As the dome rose, the axis of the old Tobosa Basin migrated eastward. That basin, a remnant of the original Tobosa Basin, is now called the Midland Basin. We in Midland live near the deepest part of it. In middle or late Pennsylvanian time, there were many oscillations of sea level, partly the result of changes of sea level related to a period of continental glaciation, but also because of the up and down motion related to rising of this thermal dome. Very thick productive Pennsylvanian reefs grew in different parts of the Permian Basin in response to these sea level changes. Reefs grow best during transgressions, and develop secondary prorosity during regressions.

To the east of the Midland Basin, and away from the uplift of the second thermal dome, the Eastern Shelf area continued to receive sediments intermittently from start to finish. This includes the vast oil-producing area around Abilene and San Angelo.

After the breakup of the Tobosa Basin into the lesser basin subdivisions, the deeper parts of the Delaware, Val Verde, Marfa, and Midland Basins continued to receive large amounts of sands and shales, whereas on the shelf edges there were vast areas of limestone and dolomite deposition. These shelf and basin reservoirs, both deep and shallow, became filled with hydrocarbons, but they would not have been nearly so prolific if the Permian Basin area had not been reheated in Pennsylvanian time.

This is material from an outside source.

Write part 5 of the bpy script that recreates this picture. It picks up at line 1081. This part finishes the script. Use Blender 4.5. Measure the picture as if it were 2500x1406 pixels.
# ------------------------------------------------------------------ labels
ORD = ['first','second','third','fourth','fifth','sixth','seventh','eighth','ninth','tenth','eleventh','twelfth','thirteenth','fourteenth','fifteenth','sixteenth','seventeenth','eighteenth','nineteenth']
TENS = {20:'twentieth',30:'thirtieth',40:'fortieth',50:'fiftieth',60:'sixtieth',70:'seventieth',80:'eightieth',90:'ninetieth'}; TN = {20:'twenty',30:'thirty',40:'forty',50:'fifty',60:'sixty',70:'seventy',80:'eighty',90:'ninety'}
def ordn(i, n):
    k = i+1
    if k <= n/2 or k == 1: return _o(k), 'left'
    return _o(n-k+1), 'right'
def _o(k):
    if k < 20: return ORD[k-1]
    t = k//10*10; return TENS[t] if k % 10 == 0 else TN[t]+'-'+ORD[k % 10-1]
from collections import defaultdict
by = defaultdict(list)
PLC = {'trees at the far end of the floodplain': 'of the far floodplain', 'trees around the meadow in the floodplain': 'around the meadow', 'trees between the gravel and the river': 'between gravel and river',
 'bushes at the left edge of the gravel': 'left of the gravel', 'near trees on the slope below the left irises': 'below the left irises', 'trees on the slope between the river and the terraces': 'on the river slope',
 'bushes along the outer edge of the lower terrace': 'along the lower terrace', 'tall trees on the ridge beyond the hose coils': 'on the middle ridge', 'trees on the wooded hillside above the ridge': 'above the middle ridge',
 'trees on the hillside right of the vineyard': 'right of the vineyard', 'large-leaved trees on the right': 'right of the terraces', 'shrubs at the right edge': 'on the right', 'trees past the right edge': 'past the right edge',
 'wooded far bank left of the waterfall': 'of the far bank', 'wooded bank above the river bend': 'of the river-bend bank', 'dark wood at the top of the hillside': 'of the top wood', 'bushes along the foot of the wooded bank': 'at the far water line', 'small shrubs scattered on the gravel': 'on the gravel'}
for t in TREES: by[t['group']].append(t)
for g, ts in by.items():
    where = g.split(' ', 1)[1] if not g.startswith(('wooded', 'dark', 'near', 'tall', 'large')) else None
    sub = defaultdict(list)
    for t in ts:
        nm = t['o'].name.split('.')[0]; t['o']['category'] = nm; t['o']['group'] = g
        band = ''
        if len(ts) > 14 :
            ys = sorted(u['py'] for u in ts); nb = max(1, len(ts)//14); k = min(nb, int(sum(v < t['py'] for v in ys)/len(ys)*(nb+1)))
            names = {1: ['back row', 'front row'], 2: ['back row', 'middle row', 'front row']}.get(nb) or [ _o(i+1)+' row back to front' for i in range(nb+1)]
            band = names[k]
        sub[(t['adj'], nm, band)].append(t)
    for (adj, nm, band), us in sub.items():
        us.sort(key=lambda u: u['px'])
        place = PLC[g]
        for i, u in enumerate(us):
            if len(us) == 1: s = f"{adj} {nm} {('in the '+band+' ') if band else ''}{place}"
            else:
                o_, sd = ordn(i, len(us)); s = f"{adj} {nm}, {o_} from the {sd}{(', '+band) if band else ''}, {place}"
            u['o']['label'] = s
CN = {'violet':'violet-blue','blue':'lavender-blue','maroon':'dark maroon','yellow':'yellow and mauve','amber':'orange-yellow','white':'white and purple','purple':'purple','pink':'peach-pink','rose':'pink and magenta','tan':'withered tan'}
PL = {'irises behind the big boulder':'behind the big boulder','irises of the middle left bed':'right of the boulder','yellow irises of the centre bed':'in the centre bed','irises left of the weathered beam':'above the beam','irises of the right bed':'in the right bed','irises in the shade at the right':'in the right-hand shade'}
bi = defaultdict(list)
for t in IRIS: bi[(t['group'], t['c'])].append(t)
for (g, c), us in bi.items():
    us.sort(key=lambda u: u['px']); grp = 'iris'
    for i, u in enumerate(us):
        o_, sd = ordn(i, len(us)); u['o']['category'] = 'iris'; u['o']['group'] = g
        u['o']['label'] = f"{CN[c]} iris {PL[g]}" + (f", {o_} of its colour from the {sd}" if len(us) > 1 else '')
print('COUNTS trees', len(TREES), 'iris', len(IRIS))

Perhaps I should classify the term “Permian Basin.” I have discussed all the other geologic basins, but I have not specifically described the Permian Basin. The term “Permian Basin” was originally applied to the large basin in the central part of the U.S., occupied by the sea during the Permian Period at the close of Paleozoic time. That basin extended northward to Nebraska and beyond, and the term is really not geologically specific. Over time, the term “Permian Basin” became more of a geographic term applied to that part of the “Permian Basin” occupied by the Permian seas of West Texas and eastern New Mexico. We all know we live in the “Permian Basin,” but it is a non-specific word and difficult to use geologically.